Il confirme avoir critiqué le chef de l'armée de l'époque, "mais jamais" l'institution militaire "qui est notre bien à tous !". Mais "lorsque quelqu'un se donne le droit de faire de la politique, de descendre dans l'arène politique, il est de mon droit de le critiquer", a-t-il poursuivi tout en rappelant le contexte de ses déclarations prononcées en mai 2019 à Kherrata. Il accuse le défunt Ahmed Gaïd-Salah d'avoir qualifié les manifestants de "vendus" et a rappelé son droit "en tant que militant politique" de "défendre la liberté".

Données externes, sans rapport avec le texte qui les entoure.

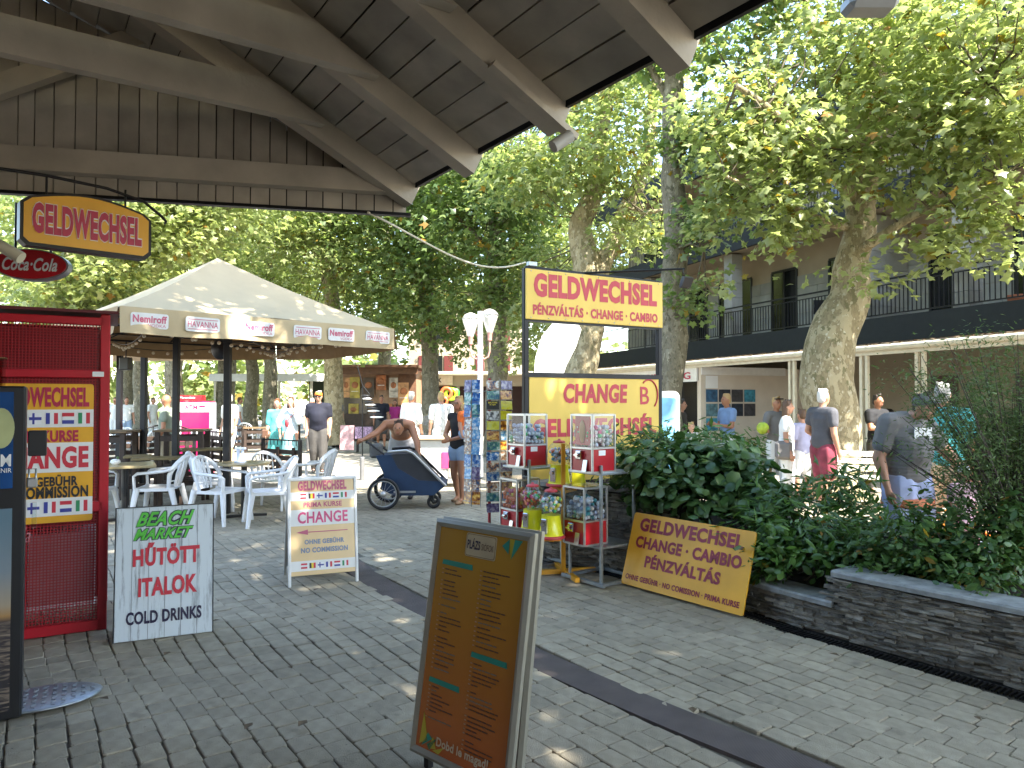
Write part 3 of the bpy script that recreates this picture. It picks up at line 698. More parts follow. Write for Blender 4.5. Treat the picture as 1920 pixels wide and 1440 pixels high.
def leaf_mesh(name, blobs, n, size, tmpl, m, seed, per=24, clump=.28, shell=.55, droop=.5, flat=.6):
    """blobs: (cx, cy, cz, rx, ry, rz) in metres; leaves sit in sprigs spread through the volume"""
    g = np.random.default_rng(seed); bl = np.array(blobs, float); w = (bl[:, 3] * bl[:, 4] * bl[:, 5]) ** (2 / 3); w /= w.sum()
    nc = max(1, n // per); bi = g.choice(len(bl), nc, p=w)
    d = g.normal(size=(nc, 3)); d /= np.linalg.norm(d, axis=1)[:, None]; r = g.random(nc) ** (1 / 3) * (1 - shell) + shell * g.random(nc) ** .25
    cc = bl[bi, :3] + d * r[:, None] * bl[bi, 3:6]
    ci = np.repeat(np.arange(nc), per); N = len(ci)
    p = cc[ci] + g.normal(size=(N, 3)) * np.array([clump, clump, clump * flat])
    out = p - bl[bi[ci], :3]; out /= np.linalg.norm(out, axis=1)[:, None] + 1e-6
    nz = np.array([0, 0, 1.0]) + g.normal(size=(N, 3)) * .55 + out * .45; nz /= np.linalg.norm(nz, axis=1)[:, None]
    t = g.normal(size=(N, 3)) + out * .6 + np.array([0, 0, -droop]); t -= nz * (t * nz).sum(1)[:, None]; t /= np.linalg.norm(t, axis=1)[:, None]
    x = np.cross(t, nz); s = size * g.uniform(.4, 1.3, N)
    tv, tf = tmpl; k = len(tv)
    V = p[:, None, :] + (x[:, None, :] * tv[None, :, 0, None] + t[:, None, :] * tv[None, :, 1, None] + nz[:, None, :] * tv[None, :, 2, None]) * s[:, None, None]
    V = V.reshape(-1, 3); Fa = (np.array(tf)[None] + (np.arange(N) * k)[:, None, None]).reshape(-1, 3)
    me = bpy.data.meshes.new(name); me.vertices.add(len(V)); me.vertices.foreach_set('co', V.astype(np.float32).ravel())
    me.loops.add(len(Fa) * 3); me.loops.foreach_set('vertex_index', Fa.astype(np.int32).ravel()); me.polygons.add(len(Fa))
    me.polygons.foreach_set('loop_start', np.arange(0, len(Fa) * 3, 3, dtype=np.int32)); me.polygons.foreach_set('loop_total', np.full(len(Fa), 3, dtype=np.int32))
    me.materials.append(m)
    if m in (plane_leaf, plane_dark, small_leaf, laurel_leaf):
        me.materials.append(lemon_leaf); mi = (g.random(N) < .035).astype(np.int32); me.polygons.foreach_set('material_index', np.repeat(mi, len(tf)))
    me.update(); me.validate(); return me, cc
def wpath(pts, seed, k=5, amp=.05):
    q = random.Random(seed); pts = [Vector(p) for p in pts]; out = []
    for i in range(len(pts) - 1):
        for j in range(k): out.append(pts[i].lerp(pts[i + 1], j / k) + Vector((q.gauss(0, amp), q.gauss(0, amp), 0)) * (0 if i + j == 0 else 1))
    out.append(pts[-1]); 
    for _ in range(2): out = [out[0]] + [(out[i - 1] + out[i] * 2 + out[i + 1]) / 4 for i in range(1, len(out) - 1)] + [out[-1]]
    return out
def lerps(vals, n):
    out = []
    for i in range(n):
        t = i / (n - 1) * (len(vals) - 1); a = int(min(t, len(vals) - 2)); out.append(vals[a] + (vals[a + 1] - vals[a]) * (t - a))
    return out
def tree(label, trunk, rad, limbs, blobs, n, size, tmpl, seed, m=None, bark=None, group='plane trees shading the square', per=24, clump=.3, flare=1.25, twigs=60, wob=.05):
    """trunk: world points; everything is stored relative to the trunk's foot"""
    base = Vector(trunk[0]); t = thing('plane_tree', label, 'tree', base, 0, group)
    B = MB(); tp = wpath([Vector(p) - base for p in trunk], seed, 6, wob); rs = lerps(rad, len(tp)); rs[0] *= flare; rs[1] *= 1 + (flare - 1) * .45
    B.path(tp, rs, 18)
    v = np.array(B.v); q = random.Random(seed)
    B.v = [(x * (1 + .03 * sin(7 * z + 5 * x + seed)) + .02 * sin(3.1 * z + 4 * y), y + .02 * sin(2.3 * z + seed), z) for x, y, z in B.v]
    for _ in range(int(5 * rad[0] / .2)):
        i = q.randrange(2, len(tp) - 2); a = q.uniform(0, 6.28); c = tp[i] + Vector((cos(a), sin(a), 0)) * rs[i] * .82
        B.ball(tuple(c), (rs[i] * .32, rs[i] * .32, rs[i] * .5), 8, 5)
    B.build('trunk', bark or bark_p, t)
    allp = []
    for j, (pts, r0, r1) in enumerate(limbs):
        B = MB(); lp = wpath([Vector(p) - base for p in pts], seed + j + 1, 5, .06); B.path(lp, lerps([r0, r1], len(lp)), 10); B.build('branch', bark or bark_p, t); allp += lp
    allp += tp[len(tp) // 2:]
    if n:
        bl = [(b[0] - base.x, b[1] - base.y, b[2] - base.z, *b[3:]) for b in blobs]
        me, cc = leaf_mesh('crown', bl, n, size, tmpl, m or plane_leaf, seed, per, clump)
        stuff(link('crown', me, t))
        if twigs:
            B = MB(); q = random.Random(seed); ap = np.array([tuple(p) for p in allp])
            for c in cc[np.random.default_rng(seed).choice(len(cc), min(twigs, len(cc)), replace=False)]:
                i = int(np.argmin(((ap - c) ** 2).sum(1))); a = Vector(ap[i]); c = Vector(c); md = a.lerp(c, .55) + Vector((q.gauss(0, .1), q.gauss(0, .1), -.1)) 
                if (c - a).length < 4: B.path([a, md, c], [.022, .013, .005], 5)
            stuff(B.build('twigs', twigm, t))
    return t
MAP = T_maple(); TR3 = T_tri3(); DIA = T_dia()
def PB(u, v, Y, r, ry=None, rz=None): p = P(u, v, Y); return (p.x, p.y, p.z, r, ry or r, rz or r * .6)
# the big mottled plane tree on the right
Y = 12.0
tree('largest plane tree on the right, thick mottled trunk before the balconies',
     [P(1558, 935, Y), P(1562, 800, Y), P(1545, 690, Y), P(1590, 560, Y), P(1603, 440, Y), P(1612, 330, Y), P(1630, 200, Y), P(1650, 60, Y), P(1665, -90, Y)], [.46, .42, .43, .32, .245, .235, .2, .17, .14],
     [([P(1606, 380, Y), P(1500, 250, Y - .8), P(1380, 160, Y - 1.5)], .12, .04), ([P(1612, 330, Y), P(1720, 230, Y - 1), P(1850, 150, Y - 2)], .13, .04),
      ([P(1600, 480, Y), P(1720, 400, Y - 1.2), P(1880, 330, Y - 2)], .09, .03), ([P(1625, 230, Y), P(1540, 100, Y + .6), P(1480, -60, Y + 1)], .11, .04),
      ([P(1604, 430, Y), P(1480, 390, Y - .6), P(1360, 330, Y - 1.2)], .08, .025)],
     [PB(1400, 330, 11.3, .95), PB(1380, 220, 11.5, 1.1), PB(1480, 390, 10.9, .7, rz=.35), PB(1500, 130, 12, 1.3), PB(1700, 100, 11, 1.5), PB(1850, 60, 10, 1.5), PB(1600, -60, 12, 1.9),
      PB(1790, 250, 10.3, 1.0), PB(1890, 300, 9.8, .9), PB(1560, 300, 10.8, .75), PB(1700, 340, 10.6, .7, rz=.35), PB(1840, 400, 10.2, .75, rz=.35), PB(1340, 420, 11.6, .5, rz=.35), PB(1660, 200, 10.6, .9), PB(1450, 250, 10.8, .8),
      PB(1790, 470, 10.4, .45, rz=.22), PB(1640, 525, 10.8, .3, rz=.15), PB(1900, 180, 9.6, 1.0), PB(1540, 515, 11, .22, rz=.12), PB(1470, 440, 11.2, .5, rz=.25), PB(1730, 450, 10.4, .5, rz=.2), PB(1350, 520, 11.8, .3, rz=.2), PB(1880, 470, 9.8, .4, rz=.2)], 14500, .18, MAP, 11, per=11, clump=.22, twigs=150)
# straight trunk right of the yellow sign
Y = 13.5
tree('tall straight grey plane trunk just right of the yellow exchange sign',
     [P(1252, 910, Y), P(1256, 700, Y), P(1262, 500, Y), P(1262, 300, Y), P(1265, 120, Y), P(1270, -80, Y)], [.29, .25, .24, .21, .18, .15],
     [([P(1262, 350, Y), P(1330, 250, Y - .4), P(1390, 150, Y - 1)], .08, .03), ([P(1264, 200, Y), P(1200, 90, Y), P(1150, -40, Y)], .08, .03), ([P(1260, 470, Y), P(1290, 455, Y - .5), P(1320, 470, Y - .8)], .03, .012)],
     [PB(1300, 560, 13, .38, rz=.5), PB(1330, 400, 13, .6), PB(1300, 250, 13.2, .6, rz=.6), PB(1200, 60, 13.5, 1.3), PB(1350, 60, 13, 1.3), PB(1360, 250, 12.8, .8), PB(1300, 460, 13, .35)], 4200, .17, MAP, 12, m=plane_dark, bark=bark_g, per=16, clump=.24)
# forked tree behind the sign
Y = 17
tree('leaning plane tree behind the yellow sign whose trunk forks above the sign',
     [P(1078, 880, Y), P(1085, 700, Y), P(1103, 600, Y), P(1098, 500, Y), P(1088, 420, Y), P(1115, 350, Y), P(1135, 200, Y), P(1128, 60, Y)], [.4, .37, .36, .34, .28, .22, .17, .14],
     [([P(1105, 560, Y), P(1140, 480, Y), P(1175, 390, Y), P(1215, 300, Y), P(1230, 150, Y)], .24, .12), ([P(1125, 330, Y), P(1060, 250, Y), P(1000, 180, Y - 1)], .1, .04), ([P(1180, 390, Y), P(1215, 400, Y - 1), P(1260, 390, Y - 1)], .07, .03)],
     [PB(1080, 300, 16, 1.4), PB(1180, 220, 16.5, 1.5), PB(1130, 100, 17, 2.2), PB(1000, 330, 16.5, 1.3), PB(1220, 430, 17, .8), PB(1010, 500, 18.5, .9), PB(1190, 330, 15.8, .8), PB(1010, 610, 18.5, .8, rz=.6), PB(985, 660, 20, .7, rz=.5), PB(1150, 430, 16, .6)], 9000, .19, TR3, 13, per=20, clump=.34)
Y = 21
tree('plane tree with dark knotted trunk behind the twin street lamp',
     [P(930, 850, Y), P(932, 720, Y), P(930, 600, Y), P(935, 480, Y), P(920, 330, Y), P(925, 200, Y)], [.33, .3, .29, .25, .2, .14], [([P(932, 500, Y), P(870, 420, Y), P(800, 350, Y)], .1, .04)],
     [PB(900, 430, 20, 2.0), PB(980, 380, 20.5, 1.7), PB(840, 330, 20.5, 2.3), PB(930, 570, 20, .9, rz=.8), PB(930, 250, 21, 3), PB(1010, 560, 21, 1.2), PB(870, 560, 20.4, 1.0), PB(960, 480, 19.6, 1.1)], 13000, .2, TR3, 14, m=plane_dark, bark=bark_g, per=24, clump=.36)
Y = 23.5
tree('plane tree with straight brown trunk left of the twin street lamp',
     [P(806, 845, Y), P(805, 700, Y), P(803, 600, Y), P(800, 450, Y), P(795, 300, Y)], [.33, .27, .25, .22, .17], [([P(803, 560, Y), P(760, 470, Y), P(700, 420, Y)], .09, .04)],
     [PB(760, 520, 22, 1.6), PB(830, 470, 22.6, 1.9), PB(700, 440, 22, 2.0), PB(780, 600, 22, 1.2, rz=.7), PB(750, 330, 23, 3.2), PB(860, 620, 22.5, 1.1, rz=.8), PB(700, 560, 23, 1.1)], 13000, .2, TR3, 15, m=plane_dark, bark=bark_g, per=24, clump=.38)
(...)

Interrogé sur le qualificatif de "bande" qu'il a utilisé, Karim Tabbou a rappelé que "même des généraux se trouvent aujourd'hui en prison", mais "je ne m'attaque jamais aux personnes". S'il dit ne pas se souvenir d'avoir accusé le défunt chef d'état-major de l'ANP de "membre de la bande", il a rappelé que ce dernier s'était mêlé de la politique, et qu'à ce titre, "il ne faut pas qu'il y ait de tabou". Il a reproché à certains, sans les citer, de "se considérer comme étant eux-mêmes l'Algérie !". Autre déclaration litigieuse tenue à Kherrata : la juge interroge Karim Tabbou sur ses propos par lesquels il avait qualifié l'Algérie de "puissance régionale" gérée par "des vieux". Le porte-parole de l'Union démocratique et sociale (UDS, parti non encore agréé) a insisté sur le fait que dans un pays comme l'Algérie, "il faut être capable de faire dans la prospective". Pour cela, notre pays "doit être doté de centres de recherche et valoriser ses compétences au lieu de les pousser à partir à l'étranger", a-t-il plaidé.

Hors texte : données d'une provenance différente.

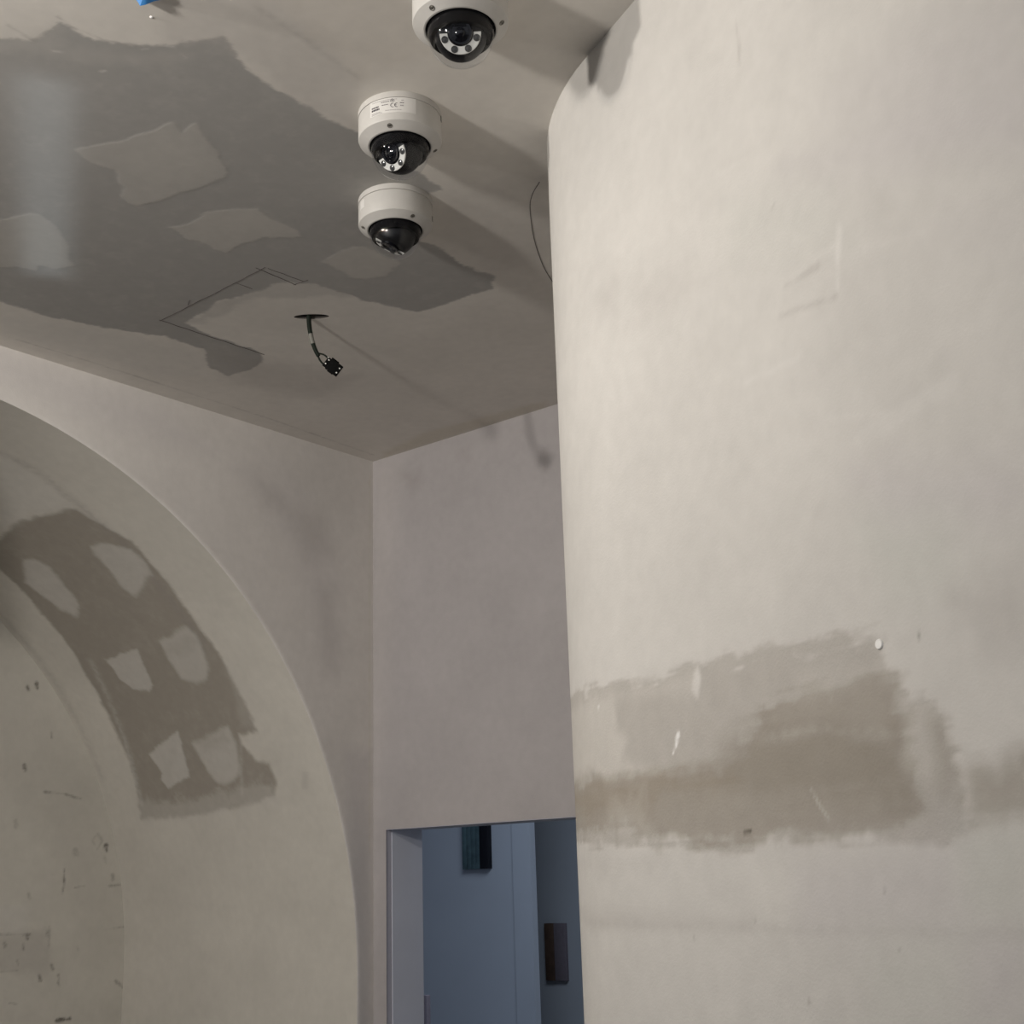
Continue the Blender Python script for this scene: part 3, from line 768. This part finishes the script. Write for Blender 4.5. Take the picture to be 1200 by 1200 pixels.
def left_fn_factory():
    th = np.clip(vs / AR, 0, math.pi)
    iy, iz = arch_yz(vs)
    c, s = np.cos(th), np.sin(th)
    with np.errstate(divide='ignore'):
        t1 = np.where(c > 1e-9, (YB - AY) / np.maximum(c, 1e-9), np.where(c < -1e-9, (-2.6 - AY) / np.minimum(c, -1e-9), 1e9))
        t2 = np.where(s > 1e-9, (CEIL - AZ) / np.maximum(s, 1e-9), 1e9)
    t = np.minimum(t1, t2)
    oy, oz = AY + c * t, AZ + s * t
    lo = vs < 0
    hi = vs > math.pi * AR
    oy = np.where(lo, YB, np.where(hi, -2.6, oy))
    oz = np.where(lo | hi, iz, oz)
    return iy, iz, oy, oz


iy, iz, oy, oz = left_fn_factory()
kk = np.linspace(0, 1, 80) ** 1.25
Y = iy[:, None] + (oy - iy)[:, None] * kk[None, :]
Z = iz[:, None] + (oz - iz)[:, None] * kk[None, :]
# slightly rounded plaster arris
edge = np.exp(-np.hypot(Y - iy[:, None], Z - iz[:, None]) / .004)
patches = [(Y, Z, lambda u, v: (np.c_[XL - .003 * edge.ravel(), u, v], const_normal((1, 0, 0), len(u))), None)]
wall_left = structure(surface('wall_left', 'left', 'leftbase', patches, M_PL))
wall_left['label'] = 'plastered left wall with a wide arched niche'


def vault_fn(s, v):
    y, z = arch_yz(v)
    th = np.clip(v / AR, 0, math.pi)
    n = np.c_[np.zeros(len(v)), -np.cos(th), -np.sin(th)]
    return np.c_[XL - .003 - s * (1 - .003 / ND), y, z], n


vd = vs[(vs >= -.5) & (vs <= 2.75)]
patches = [(*grid(lin(0, ND, .006), vd), vault_fn, None),
           (*grid([0, ND], vs[vs <= vd[0]]), vault_fn, None),
           (*grid([0, ND], vs[vs >= vd[-1]]), vault_fn, None)]
vault = surface('vault', 'vault', 'vaultbase', patches, M_PL, wall_left)
vault['label'] = 'barrel-vaulted inside of the niche, brown board with filler patches'
PX = XL - ND
pf = lambda u, v: (np.c_[np.full(len(u), PX), u, v], const_normal((1, 0, 0), len(u)))
patches = [(*grid(lin(1.9, 2.95, .005), lin(1.2, 2.8, .005)), pf, None),
           (*grid([-.3, 1.9], [0, 1.2, 2.8, 3.2]), pf, None), (*grid([1.9, 2.95], [0, 1.2]), pf, None), (*grid([1.9, 2.95], [2.8, 3.2]), pf, None)]
niche_panel = surface('niche_panel', 'panel', 'panelbase', patches, M_PL, wall_left)
niche_panel['label'] = 'scuffed flat panel at the back of the niche'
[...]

Le procureur de la République qui semblait avoir donné des signes positifs lorsqu'il a demandé à la juge d'appliquer la loi en réponse à une demande de la défense qui réclamait la cessation des poursuites dans ce dossier du fait que Karim Tabbou était déjà condamné par une autre juridiction pour les mêmes faits a changé de ton lors de son réquisitoire en qualifiant l'homme politique de "narcissique". Il l'accuse de ne "pas être prudent" dans ses déclarations de Kherrata, alors que "nous sommes dans un pays où ce genre de déclarations sont sensibles". Il requiert alors contre lui une peine de 3 ans de prison ferme assortie d'une amende de 100 000 DA.

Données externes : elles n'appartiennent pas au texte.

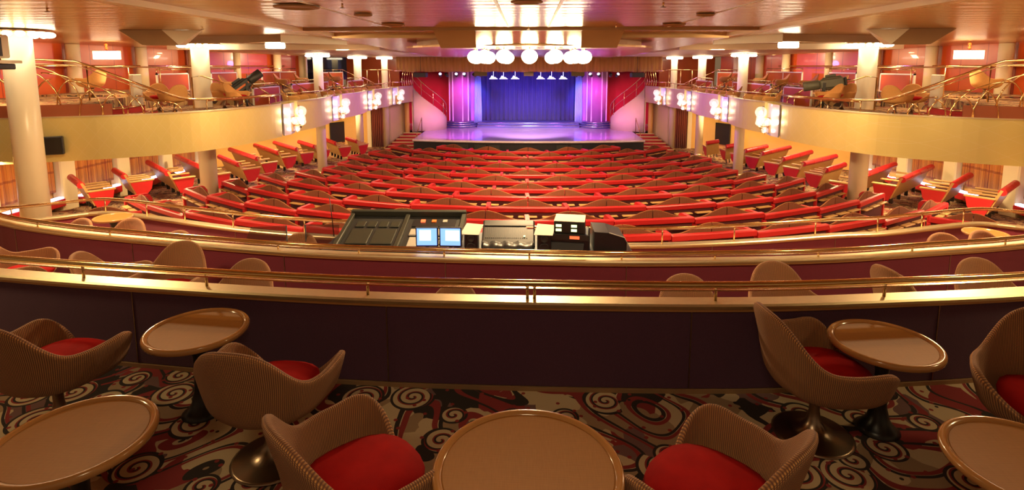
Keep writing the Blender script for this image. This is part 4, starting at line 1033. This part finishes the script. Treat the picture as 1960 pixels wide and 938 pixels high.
# fluted pillars on round steps
for s, w in ((-1, 'left'), (1, 'right')):
    t = thing('stage_pillar', 'fluted purple-lit pillar with chrome strips on round steps, %s of the curtain' % w, 'pillar', (s * 4.75, 38.9, 0))
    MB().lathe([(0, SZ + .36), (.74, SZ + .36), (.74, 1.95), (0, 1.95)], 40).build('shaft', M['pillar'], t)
    for a in (200, 235, 290, 325):
        c, s_ = math.cos(math.radians(a)), math.sin(math.radians(a)); MB().box(.75 * c - .035, .75 * c + .035, .75 * s_ - .03, .75 * s_ + .03, SZ + .4, 1.92).build('chrome_strip', M['chromeshine'], t)
    for k, r in enumerate((1.35, 1.15, .95)):
        MB().lathe([(0, SZ + .12 * k), (r, SZ + .12 * k), (r, SZ + .12 * k + .12), (0, SZ + .12 * k + .12)], 48).build('round_step', M['bluestep'], t)
        MB().lathe([(r, SZ + .12 * k + .07), (r + .02, SZ + .12 * k + .07), (r + .02, SZ + .12 * k + .12), (r, SZ + .12 * k + .12)], 48).build('step_edge', M['chrome'], t)
# valance
mb = MB(); n = 420; P = [(x, 33.9) for x in (0,)]
rows = []
for z in (1.98, 2.35, 2.92):
    rows.append([(lerp(-8.0, 8.0, k / n), 33.9 + .035 * math.sin(k * 1.05) + .03 * math.sin(k * .43) - (.02 if z < 2 else 0), z + (.02 * math.sin(k * .21) if z < 2 else 0)) for k in range(n + 1)])
o = mb.grid(rows, False, True, False).build('valance', M['valance'], None, solid=.02); tag(o, 'gathered gold-brown valance hanging across the top of the stage opening', 'curtain')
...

"Un responsable comme vous ne peut pas dire des choses pareilles", a-t-il reproché au prévenu. Un réquisitoire contre lequel, la défense, présente en force, a objecté. Une trentaine d'avocats venus des différents barreaux du pays s'en sont pris à la justice et au pouvoir politique. Zoubida Assoul a notamment remis en cause la procédure, puisque Karim Tabbou a été déjà condamné dans cette affaire par le tribunal de Sidi M'hamed. Mostefa Bouchachi, lui, a axé son intervention sur les conditions de détention de Karim Tabbou qu'il juge "indignes" de la justice. "Mme la présidente, j'ai plaidé dans de petites salles durant l'ère du parti unique. Mais la justice y était mieux rendue que dans des salles somptueuses comme celle où vous travaillez", s'est-il emporté en rappelant que son mandant a été "victime d'une disparition" qui rappelle celles des années 1990.
Hakim Saheb, pour sa part, a administré une leçon d'histoire juridique à la cour à travers des rappels de condamnations "arbitraires" d'hommes politiques. Il appellera, tout comme Amar Zaïdi ou encore Salem Khatri du barreau de Béjaïa, la juge à ne pas "rater l'histoire" et "ne répondre qu'à sa conscience" lorsque viendra le moment de prononcer le verdict. Au moment où nous mettons sous presse, les plaidoiries se poursuivaient.